▶ **ENTRIES SUPPLIED**
## start

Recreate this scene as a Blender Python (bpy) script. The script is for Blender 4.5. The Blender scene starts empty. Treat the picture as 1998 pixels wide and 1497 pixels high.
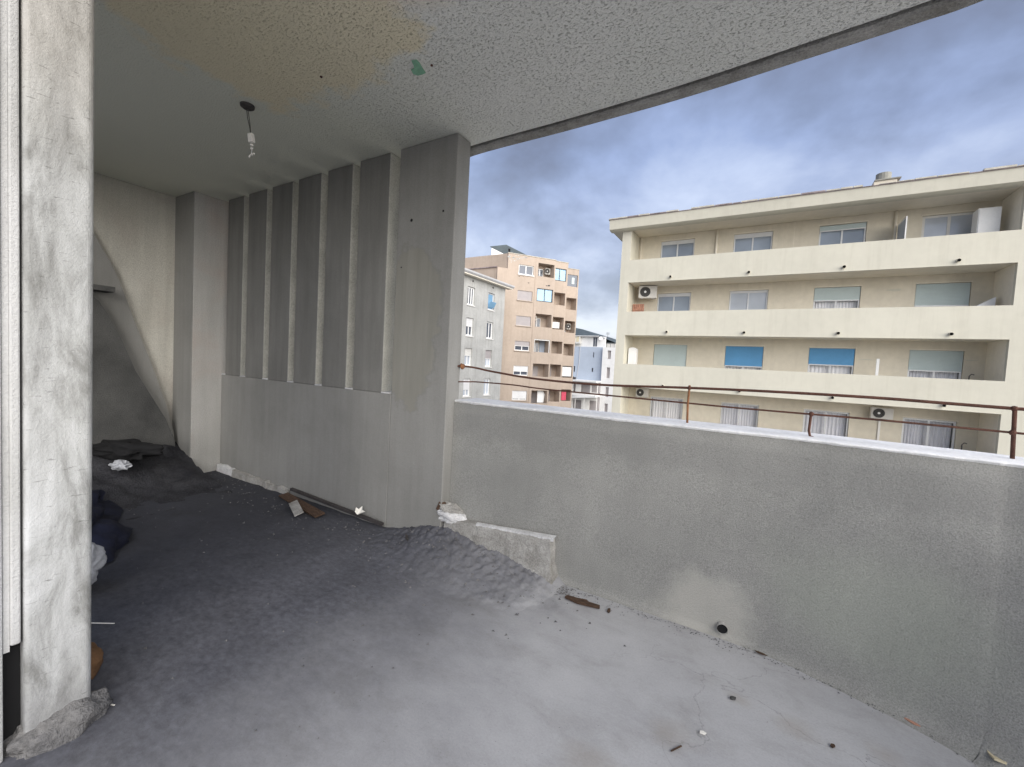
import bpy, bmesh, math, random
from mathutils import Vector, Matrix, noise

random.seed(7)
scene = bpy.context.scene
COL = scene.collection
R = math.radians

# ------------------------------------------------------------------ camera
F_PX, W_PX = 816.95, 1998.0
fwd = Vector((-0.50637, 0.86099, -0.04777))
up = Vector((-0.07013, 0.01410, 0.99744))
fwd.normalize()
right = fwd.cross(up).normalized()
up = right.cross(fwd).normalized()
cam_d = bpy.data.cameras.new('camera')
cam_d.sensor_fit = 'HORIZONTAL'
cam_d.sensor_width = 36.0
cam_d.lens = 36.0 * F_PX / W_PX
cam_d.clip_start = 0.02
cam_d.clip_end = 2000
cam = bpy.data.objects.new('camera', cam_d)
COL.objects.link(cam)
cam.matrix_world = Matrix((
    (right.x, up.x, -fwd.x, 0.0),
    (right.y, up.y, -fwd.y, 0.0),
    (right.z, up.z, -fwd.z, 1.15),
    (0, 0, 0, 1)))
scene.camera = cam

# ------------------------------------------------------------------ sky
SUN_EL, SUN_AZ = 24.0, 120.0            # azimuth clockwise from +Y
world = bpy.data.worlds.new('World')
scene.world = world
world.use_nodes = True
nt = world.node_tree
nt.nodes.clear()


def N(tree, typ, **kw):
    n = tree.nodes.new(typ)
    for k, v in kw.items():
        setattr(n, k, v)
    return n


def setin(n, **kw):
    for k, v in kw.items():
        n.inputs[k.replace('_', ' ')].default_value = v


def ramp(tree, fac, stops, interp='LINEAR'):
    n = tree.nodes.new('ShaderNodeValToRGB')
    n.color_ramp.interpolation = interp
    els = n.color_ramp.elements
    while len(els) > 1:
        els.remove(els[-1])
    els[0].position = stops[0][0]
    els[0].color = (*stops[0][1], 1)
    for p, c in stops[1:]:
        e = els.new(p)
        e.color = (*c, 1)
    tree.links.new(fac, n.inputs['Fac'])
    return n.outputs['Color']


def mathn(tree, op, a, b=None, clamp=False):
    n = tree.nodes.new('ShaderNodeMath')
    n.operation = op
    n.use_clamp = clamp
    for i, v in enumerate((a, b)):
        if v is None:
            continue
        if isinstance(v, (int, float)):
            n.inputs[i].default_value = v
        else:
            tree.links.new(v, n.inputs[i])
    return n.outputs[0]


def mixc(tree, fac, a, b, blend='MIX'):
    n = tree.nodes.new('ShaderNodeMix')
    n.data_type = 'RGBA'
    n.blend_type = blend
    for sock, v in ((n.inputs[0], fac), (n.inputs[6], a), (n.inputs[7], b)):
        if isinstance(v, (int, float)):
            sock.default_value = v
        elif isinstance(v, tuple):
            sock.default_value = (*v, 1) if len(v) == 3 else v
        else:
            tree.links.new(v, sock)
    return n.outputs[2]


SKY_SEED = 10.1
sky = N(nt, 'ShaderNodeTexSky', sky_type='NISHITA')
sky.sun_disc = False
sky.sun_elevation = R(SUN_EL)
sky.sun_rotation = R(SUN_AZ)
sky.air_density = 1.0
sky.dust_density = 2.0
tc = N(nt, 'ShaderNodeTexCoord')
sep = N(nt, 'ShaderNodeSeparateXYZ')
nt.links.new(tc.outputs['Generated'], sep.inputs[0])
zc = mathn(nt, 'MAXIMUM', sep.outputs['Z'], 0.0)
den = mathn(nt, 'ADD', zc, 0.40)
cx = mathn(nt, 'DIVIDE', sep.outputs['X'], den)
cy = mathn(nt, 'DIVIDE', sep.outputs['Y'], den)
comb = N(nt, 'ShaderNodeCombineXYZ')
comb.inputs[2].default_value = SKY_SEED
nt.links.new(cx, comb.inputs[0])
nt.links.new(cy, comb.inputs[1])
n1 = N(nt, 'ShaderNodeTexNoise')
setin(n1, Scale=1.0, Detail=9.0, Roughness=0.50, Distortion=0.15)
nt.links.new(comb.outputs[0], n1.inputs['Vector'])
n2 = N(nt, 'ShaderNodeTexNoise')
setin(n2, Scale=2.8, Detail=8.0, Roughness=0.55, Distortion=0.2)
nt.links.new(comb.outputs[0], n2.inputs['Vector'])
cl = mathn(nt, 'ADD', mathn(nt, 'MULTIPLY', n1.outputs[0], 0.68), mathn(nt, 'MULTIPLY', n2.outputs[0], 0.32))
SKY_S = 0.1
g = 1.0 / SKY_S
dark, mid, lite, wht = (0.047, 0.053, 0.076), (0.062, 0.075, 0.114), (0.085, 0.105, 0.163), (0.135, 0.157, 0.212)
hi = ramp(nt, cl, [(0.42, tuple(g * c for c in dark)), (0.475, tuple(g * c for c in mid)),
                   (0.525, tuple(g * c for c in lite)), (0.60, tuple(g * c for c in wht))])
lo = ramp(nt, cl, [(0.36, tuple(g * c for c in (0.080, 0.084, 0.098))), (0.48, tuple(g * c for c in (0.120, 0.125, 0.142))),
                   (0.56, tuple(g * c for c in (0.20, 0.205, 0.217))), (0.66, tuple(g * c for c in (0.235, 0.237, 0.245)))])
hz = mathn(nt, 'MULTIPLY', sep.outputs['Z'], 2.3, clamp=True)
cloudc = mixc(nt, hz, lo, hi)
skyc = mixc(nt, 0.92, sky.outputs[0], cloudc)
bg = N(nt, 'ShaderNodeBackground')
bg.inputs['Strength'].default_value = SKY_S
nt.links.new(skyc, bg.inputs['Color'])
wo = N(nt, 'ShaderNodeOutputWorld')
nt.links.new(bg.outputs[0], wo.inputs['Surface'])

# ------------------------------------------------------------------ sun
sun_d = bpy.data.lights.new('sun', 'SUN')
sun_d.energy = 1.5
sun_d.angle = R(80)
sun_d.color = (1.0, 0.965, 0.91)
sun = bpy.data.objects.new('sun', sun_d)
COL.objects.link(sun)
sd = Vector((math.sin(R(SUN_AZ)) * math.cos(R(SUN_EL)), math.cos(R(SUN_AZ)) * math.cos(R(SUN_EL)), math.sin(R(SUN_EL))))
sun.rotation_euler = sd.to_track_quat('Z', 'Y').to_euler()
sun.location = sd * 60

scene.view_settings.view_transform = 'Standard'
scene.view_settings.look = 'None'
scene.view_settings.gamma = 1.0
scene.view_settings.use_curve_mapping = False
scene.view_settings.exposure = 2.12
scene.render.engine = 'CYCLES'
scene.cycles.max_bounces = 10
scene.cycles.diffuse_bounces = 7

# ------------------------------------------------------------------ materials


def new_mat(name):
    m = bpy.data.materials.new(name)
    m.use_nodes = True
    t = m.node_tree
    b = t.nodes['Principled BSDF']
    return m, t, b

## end
## start

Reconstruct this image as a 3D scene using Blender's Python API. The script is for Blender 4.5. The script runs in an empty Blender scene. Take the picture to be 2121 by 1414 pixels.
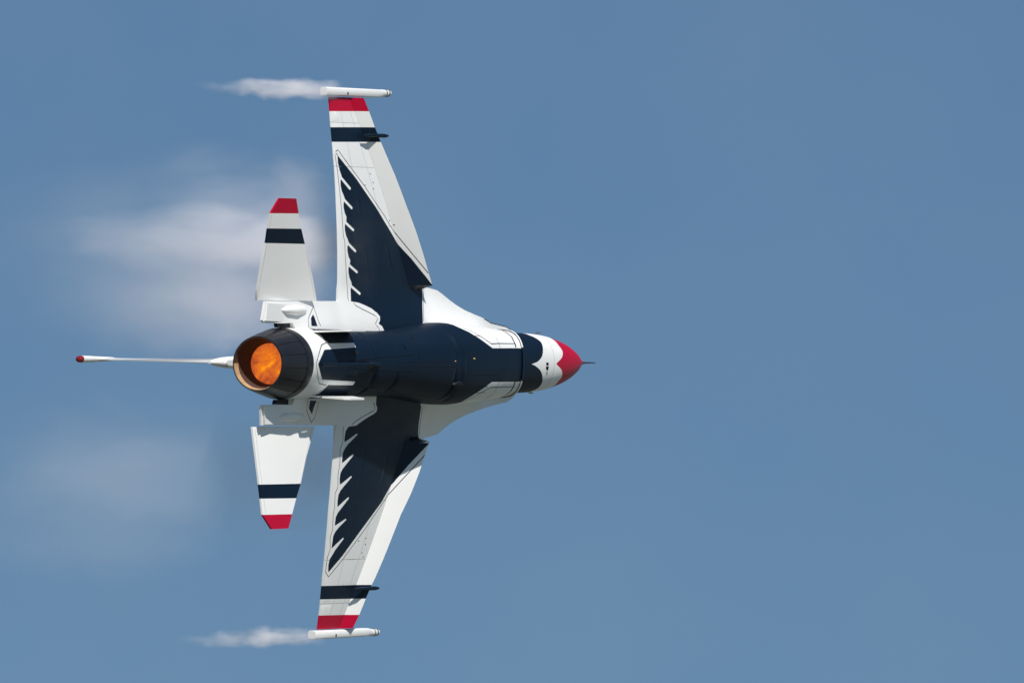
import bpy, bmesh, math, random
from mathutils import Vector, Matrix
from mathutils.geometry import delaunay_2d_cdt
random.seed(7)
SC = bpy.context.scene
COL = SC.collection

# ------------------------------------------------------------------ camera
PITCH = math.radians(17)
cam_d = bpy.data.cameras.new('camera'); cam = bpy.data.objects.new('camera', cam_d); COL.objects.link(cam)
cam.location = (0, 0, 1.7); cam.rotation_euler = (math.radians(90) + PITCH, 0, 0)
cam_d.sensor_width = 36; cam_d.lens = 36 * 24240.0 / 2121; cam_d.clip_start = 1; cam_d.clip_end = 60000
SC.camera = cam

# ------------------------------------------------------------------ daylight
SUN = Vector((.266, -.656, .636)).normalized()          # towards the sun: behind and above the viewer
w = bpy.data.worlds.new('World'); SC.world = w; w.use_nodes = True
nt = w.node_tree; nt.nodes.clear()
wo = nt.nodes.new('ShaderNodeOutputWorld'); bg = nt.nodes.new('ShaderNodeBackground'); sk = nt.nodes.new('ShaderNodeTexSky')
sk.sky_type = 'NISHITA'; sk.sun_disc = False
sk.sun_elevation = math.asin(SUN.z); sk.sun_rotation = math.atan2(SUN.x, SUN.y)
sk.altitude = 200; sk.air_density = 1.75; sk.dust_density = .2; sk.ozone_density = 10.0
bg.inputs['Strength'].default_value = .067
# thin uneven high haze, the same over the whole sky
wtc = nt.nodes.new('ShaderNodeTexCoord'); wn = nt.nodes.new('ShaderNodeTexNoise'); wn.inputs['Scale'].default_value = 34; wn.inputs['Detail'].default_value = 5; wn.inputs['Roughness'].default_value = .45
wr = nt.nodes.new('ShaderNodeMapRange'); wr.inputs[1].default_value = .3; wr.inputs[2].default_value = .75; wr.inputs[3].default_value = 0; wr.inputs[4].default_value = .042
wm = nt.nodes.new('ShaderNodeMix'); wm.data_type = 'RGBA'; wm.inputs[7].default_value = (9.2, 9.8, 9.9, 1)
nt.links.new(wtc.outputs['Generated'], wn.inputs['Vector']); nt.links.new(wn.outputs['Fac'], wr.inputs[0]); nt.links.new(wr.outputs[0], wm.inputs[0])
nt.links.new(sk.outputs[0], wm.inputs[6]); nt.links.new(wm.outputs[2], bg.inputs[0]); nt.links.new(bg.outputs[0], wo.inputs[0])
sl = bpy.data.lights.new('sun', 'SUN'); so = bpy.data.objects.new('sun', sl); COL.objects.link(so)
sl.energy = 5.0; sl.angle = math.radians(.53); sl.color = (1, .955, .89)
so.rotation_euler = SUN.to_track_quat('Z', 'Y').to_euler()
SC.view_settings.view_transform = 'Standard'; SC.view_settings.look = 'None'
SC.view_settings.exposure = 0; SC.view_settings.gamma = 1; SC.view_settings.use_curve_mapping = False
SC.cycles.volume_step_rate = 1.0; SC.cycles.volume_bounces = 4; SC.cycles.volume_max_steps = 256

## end

▶ **SET TASK**
Print exactly what appears from the line holding "Recreate this scene" down to the line holding "R = math.radians", both ends kept, leaving out the pictures.

▶ **TASK OUTPUT**
Recreate this scene as a Blender Python (bpy) script. The script is for Blender 4.5. The Blender scene starts empty. Treat the picture as 1998 pixels wide and 1497 pixels high.
import bpy, bmesh, math, random
from mathutils import Vector, Matrix, noise

random.seed(7)
scene = bpy.context.scene
COL = scene.collection
R = math.radians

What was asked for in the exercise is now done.